Elijah’s close family, who were watching from the public gallery from Perth, were separated from the courtroom by a glass security barrier which was erected after the jury retired to consider its verdict.
In his closing address on Thursday, the state prosecutor, David Davidson, argued that the man was driving too close to the low-powered motorbike to be anything other than criminally negligent.
“Too fast, too close, no room for Elijah to move, a significant size and power difference between the little motorbike and the two-tonne Navara on a bumpy bush track with a creek,” Davidson said.
Davidson said the man told police in a recorded interview, played during the trial, that his intention was “of pushing the rider to fall off his bike into the bush”.
The words the man used in the interview were: “I was hoping that he would take off into the bush and hopefully fall off there.”
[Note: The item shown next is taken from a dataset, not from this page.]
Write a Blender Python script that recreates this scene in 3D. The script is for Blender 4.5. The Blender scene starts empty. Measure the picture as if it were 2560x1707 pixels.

Davidson said the man also knew the rider was not wearing a helmet, and knew the bike, which he had bought for about $500 for his 13-year-old son, had no mud guards.
“There’s your criminal negligence,” Davidson said.
He also said information about the accused man’s house being burned down after the fatal crash, and his family moving interstate, were “irrelevant”.
“It certainly wasn’t Elijah who was involved in the house burning down, or in relation to the family leaving,” he said. “There’s no evidence that his family was involved in that. It’s irrelevant to the trial.”
He also argued that evidence about the accused’s “good character”, and the fact that he referred to himself as a “zero hero”, meaning he had no demerit points on his licence, did not point to his innocence.
“In good character, there’s always a first time for a person to commit an offence,” he said.